The scope of the outage wasn’t just a minor hiccup either. Shoppers flooded business forums and social media complaining about checkout failures, payment errors, and prices that kept changing on product listings. Imagine loading up your cart, ready to buy, only to get rejected at payment. Or worse, watching prices jump around like they’re on some kind of digital rollercoaster.
What Actually Broke
Amazon eventually figured out what went wrong. They blamed it on a software code deployment that went sideways. In their statement to Business Insider, the company said: “We have resolved the issue, which was related to a software code deployment, and website and app are now running smoothly.”
A code deployment problem is the kind of thing that happens when you’re pushing updates or changes to live systems. It’s not inherently a huge deal, but when it hits a platform as massive as Amazon, the ripple effects are immediate and painful. By 8 p.m. ET, Downdetector had stopped receiving a flood of complaints, meaning things were back to normal.
Why This Isn’t About Web Services
One thing worth noting: this outage had nothing to do with Amazon Web Services, the company’s cloud infrastructure division. That’s actually important because AWS powers a huge chunk of the internet. When AWS goes down, everything connected to it tends to go down with it.

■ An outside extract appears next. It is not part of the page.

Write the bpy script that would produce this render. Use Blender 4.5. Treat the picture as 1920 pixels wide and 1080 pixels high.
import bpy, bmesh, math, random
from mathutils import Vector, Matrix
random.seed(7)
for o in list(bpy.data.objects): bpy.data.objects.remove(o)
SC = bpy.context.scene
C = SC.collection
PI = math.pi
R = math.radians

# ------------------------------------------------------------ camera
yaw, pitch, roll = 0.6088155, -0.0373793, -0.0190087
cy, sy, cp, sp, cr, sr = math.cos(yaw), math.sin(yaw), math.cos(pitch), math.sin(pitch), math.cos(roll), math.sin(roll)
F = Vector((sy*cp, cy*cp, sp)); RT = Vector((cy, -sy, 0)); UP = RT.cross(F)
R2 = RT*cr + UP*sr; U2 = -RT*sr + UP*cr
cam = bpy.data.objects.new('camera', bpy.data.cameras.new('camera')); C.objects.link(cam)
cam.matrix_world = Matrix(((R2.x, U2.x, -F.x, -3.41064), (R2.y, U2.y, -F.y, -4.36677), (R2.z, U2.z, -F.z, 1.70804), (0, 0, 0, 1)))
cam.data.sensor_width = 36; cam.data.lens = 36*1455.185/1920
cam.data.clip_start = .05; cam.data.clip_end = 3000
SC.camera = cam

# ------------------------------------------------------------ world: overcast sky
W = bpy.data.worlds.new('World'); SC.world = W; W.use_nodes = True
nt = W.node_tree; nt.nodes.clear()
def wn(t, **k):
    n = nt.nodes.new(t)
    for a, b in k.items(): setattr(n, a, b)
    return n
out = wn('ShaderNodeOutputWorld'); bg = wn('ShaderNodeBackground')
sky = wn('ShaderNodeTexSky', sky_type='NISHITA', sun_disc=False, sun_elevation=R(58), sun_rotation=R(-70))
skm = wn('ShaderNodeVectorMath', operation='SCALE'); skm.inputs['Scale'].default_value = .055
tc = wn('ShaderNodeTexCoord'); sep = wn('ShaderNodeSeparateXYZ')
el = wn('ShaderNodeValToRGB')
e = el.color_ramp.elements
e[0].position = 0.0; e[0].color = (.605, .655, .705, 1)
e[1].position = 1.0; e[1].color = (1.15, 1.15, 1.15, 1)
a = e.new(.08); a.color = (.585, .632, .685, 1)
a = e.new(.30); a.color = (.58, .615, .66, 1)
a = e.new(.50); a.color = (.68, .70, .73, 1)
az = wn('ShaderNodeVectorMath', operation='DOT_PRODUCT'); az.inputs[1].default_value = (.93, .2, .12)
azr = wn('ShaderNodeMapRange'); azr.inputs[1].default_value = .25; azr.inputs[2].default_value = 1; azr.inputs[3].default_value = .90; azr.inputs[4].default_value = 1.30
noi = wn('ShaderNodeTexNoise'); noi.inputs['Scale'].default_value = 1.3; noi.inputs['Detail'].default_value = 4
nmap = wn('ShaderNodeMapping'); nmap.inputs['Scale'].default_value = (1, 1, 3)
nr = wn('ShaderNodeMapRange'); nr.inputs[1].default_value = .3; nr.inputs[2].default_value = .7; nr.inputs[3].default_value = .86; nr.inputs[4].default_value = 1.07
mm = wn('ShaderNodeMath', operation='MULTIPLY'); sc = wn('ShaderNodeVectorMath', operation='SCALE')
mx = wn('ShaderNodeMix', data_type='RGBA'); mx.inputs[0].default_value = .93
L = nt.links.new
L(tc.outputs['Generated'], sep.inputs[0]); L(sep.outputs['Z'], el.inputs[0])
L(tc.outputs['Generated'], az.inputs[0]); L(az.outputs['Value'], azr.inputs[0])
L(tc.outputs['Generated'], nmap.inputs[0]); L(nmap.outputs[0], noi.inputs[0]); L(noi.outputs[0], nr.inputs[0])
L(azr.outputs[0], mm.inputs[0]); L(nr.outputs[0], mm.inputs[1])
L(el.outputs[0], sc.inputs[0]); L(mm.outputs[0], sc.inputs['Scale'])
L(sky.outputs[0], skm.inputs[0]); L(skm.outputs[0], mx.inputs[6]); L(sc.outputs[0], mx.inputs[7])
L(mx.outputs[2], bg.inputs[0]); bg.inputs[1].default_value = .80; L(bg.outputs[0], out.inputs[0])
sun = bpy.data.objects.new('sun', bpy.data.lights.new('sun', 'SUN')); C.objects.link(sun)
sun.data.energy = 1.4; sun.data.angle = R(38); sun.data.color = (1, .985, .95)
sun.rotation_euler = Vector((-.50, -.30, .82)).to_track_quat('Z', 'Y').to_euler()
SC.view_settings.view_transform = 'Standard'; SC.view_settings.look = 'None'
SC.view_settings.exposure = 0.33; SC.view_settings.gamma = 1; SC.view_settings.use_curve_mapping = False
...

Back in October 2025, an AWS outage actually knocked out Wordle, Slack, Snapchat, and Reddit all at once. That was caused by a DNS error in Amazon’s Virginia data center. This time? Just the shopping platform itself. Still frustrating for customers, but contained to one part of Amazon’s massive operation.
The technology required to keep something like Amazon running is staggering. When you think about how many transactions, price updates, and inventory checks happen every second, it’s actually surprising these outages don’t happen more often.
What This Means
For casual shoppers, this was just an inconvenience. But for businesses selling through Amazon’s marketplace, a few hours of downtime can mean real lost revenue. And for Amazon itself, every minute of unavailability is a reminder that even the biggest players aren’t immune to system failures.
The real question isn’t whether outages will happen again. They absolutely will. The question is whether companies will ever be honest about how fragile these systems are when so much commerce depends on them staying up. We treat Amazon like infrastructure now, not just a retail platform. And infrastructure is supposed to be reliable.